Jets from an Arab coalition, supporting the government troops, unleashed a series of air raids targeting missile and mortar launch pad in Saada.

The Iran-aligned extremists have used Saada as a launch pad for firing ballistic missiles across the border into Saudi Arabia.

In recent weeks, the Saudi-led Arab Coalition has stepped up attacks on Saada as part of a multi-front campaign against Al Houthis in Yemen.

The government forces, supported by the air coalition aircraft, have stormed the mountainous district of Abwab Al Hadid in Baqim and started a mop-up operation there, according to the alliance’s spokesman Turki Al Maliki.

The full recapture of Abwab Al Hadid will be a significant strategic gain in the Saada campaign.

“There will be no more hilltops facing the National [Yemeni] Army, and Baqim will come under the fire of the army and the coalition,” Al Maliki added at a press conference in the Saudi capital Riyadh on Monday.
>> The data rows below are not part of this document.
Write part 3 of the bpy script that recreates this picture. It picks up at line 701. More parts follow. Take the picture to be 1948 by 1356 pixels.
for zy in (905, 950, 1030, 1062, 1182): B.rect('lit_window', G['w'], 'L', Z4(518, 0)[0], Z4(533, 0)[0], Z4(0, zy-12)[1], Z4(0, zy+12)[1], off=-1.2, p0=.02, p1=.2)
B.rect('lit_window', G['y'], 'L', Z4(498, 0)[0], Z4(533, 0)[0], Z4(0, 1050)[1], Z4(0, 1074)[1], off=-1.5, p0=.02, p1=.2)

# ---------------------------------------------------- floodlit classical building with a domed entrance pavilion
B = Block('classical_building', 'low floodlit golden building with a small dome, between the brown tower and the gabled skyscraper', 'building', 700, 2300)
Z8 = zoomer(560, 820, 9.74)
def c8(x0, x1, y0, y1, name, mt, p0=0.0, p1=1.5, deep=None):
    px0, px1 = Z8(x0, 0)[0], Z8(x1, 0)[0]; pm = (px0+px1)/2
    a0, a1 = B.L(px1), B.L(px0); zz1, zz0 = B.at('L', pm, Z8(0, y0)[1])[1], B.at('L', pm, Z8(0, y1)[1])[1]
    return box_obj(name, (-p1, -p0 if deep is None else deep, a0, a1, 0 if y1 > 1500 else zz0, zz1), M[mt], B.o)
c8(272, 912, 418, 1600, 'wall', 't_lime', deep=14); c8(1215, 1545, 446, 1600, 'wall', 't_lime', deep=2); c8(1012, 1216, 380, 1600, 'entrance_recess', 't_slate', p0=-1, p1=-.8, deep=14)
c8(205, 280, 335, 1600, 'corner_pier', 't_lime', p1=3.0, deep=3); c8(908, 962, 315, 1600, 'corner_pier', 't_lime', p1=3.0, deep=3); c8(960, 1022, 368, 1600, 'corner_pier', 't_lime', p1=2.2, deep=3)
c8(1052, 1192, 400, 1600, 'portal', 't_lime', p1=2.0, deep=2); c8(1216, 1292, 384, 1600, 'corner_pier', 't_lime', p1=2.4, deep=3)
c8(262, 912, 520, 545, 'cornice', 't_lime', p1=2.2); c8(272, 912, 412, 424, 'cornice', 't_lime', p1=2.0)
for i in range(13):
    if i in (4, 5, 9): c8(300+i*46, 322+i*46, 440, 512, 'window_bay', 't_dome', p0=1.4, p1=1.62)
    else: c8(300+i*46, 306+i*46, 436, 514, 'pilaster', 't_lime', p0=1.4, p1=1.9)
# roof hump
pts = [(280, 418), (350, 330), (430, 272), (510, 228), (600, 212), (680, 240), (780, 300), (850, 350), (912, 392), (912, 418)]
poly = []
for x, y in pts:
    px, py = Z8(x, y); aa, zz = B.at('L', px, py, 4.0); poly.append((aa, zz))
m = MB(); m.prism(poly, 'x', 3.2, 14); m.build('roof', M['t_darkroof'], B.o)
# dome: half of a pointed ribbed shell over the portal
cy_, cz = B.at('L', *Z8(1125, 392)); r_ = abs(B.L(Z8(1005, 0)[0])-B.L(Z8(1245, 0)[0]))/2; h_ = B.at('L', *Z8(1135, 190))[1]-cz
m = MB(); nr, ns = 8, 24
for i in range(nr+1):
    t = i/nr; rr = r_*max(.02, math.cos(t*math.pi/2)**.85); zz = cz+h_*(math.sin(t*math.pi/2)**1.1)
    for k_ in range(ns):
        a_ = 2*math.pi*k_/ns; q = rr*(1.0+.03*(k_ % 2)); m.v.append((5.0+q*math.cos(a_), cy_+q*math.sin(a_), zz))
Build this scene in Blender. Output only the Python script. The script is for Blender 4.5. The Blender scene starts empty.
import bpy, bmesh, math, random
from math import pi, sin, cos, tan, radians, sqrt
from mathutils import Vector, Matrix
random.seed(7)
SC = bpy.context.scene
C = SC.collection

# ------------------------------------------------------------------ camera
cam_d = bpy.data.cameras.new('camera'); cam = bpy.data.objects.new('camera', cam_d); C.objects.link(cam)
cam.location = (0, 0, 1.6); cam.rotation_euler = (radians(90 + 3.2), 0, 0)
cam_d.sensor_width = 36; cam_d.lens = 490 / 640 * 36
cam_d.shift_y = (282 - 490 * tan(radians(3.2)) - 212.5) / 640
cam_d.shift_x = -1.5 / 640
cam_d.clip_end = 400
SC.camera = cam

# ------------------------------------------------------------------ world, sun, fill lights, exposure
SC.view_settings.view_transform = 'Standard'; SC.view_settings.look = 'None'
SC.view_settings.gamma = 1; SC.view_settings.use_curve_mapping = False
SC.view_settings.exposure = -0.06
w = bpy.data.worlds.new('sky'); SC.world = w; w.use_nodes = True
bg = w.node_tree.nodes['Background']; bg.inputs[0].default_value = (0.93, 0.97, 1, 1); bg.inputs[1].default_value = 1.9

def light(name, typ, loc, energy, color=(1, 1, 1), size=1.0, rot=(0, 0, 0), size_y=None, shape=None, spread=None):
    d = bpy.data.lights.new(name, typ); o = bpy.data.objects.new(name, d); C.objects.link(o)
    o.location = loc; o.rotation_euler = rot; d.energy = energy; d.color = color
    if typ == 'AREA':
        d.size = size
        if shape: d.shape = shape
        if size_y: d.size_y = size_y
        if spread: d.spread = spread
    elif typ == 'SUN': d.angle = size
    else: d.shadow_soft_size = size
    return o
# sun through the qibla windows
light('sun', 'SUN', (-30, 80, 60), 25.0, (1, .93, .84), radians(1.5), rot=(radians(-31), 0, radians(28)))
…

The Saada campaign is timed with a major coalition-backed onslaught aimed at expelling Al Houthis from the Red Sea city of Hodeida in western Yemen.

Hodeida is strategically important because of its harbour, which is a lifeline for millions of Yemenis, as most of the commercial imports and relief supplies enter through it to the country.

The Arab Coalition accuses Al Houthis of taking advantage of their control of the harbour to obtain weapons from their Iranian patrons as well as confiscate aid intended for Yemenis in order to sustain their war efforts.

Al Houthis have been in control of Hodeida since October 2014, a month after they overran the capital Sana’a in a coup against the internationally recognised government.

In 2015, the Saudi-led coalition, to which the UAE is a main partner, initiated a campaign in Yemen against Al Houthis after the militants advanced on Yemen’s southern city of Aden, the temporary capital of the country after their takeover of Sana’a.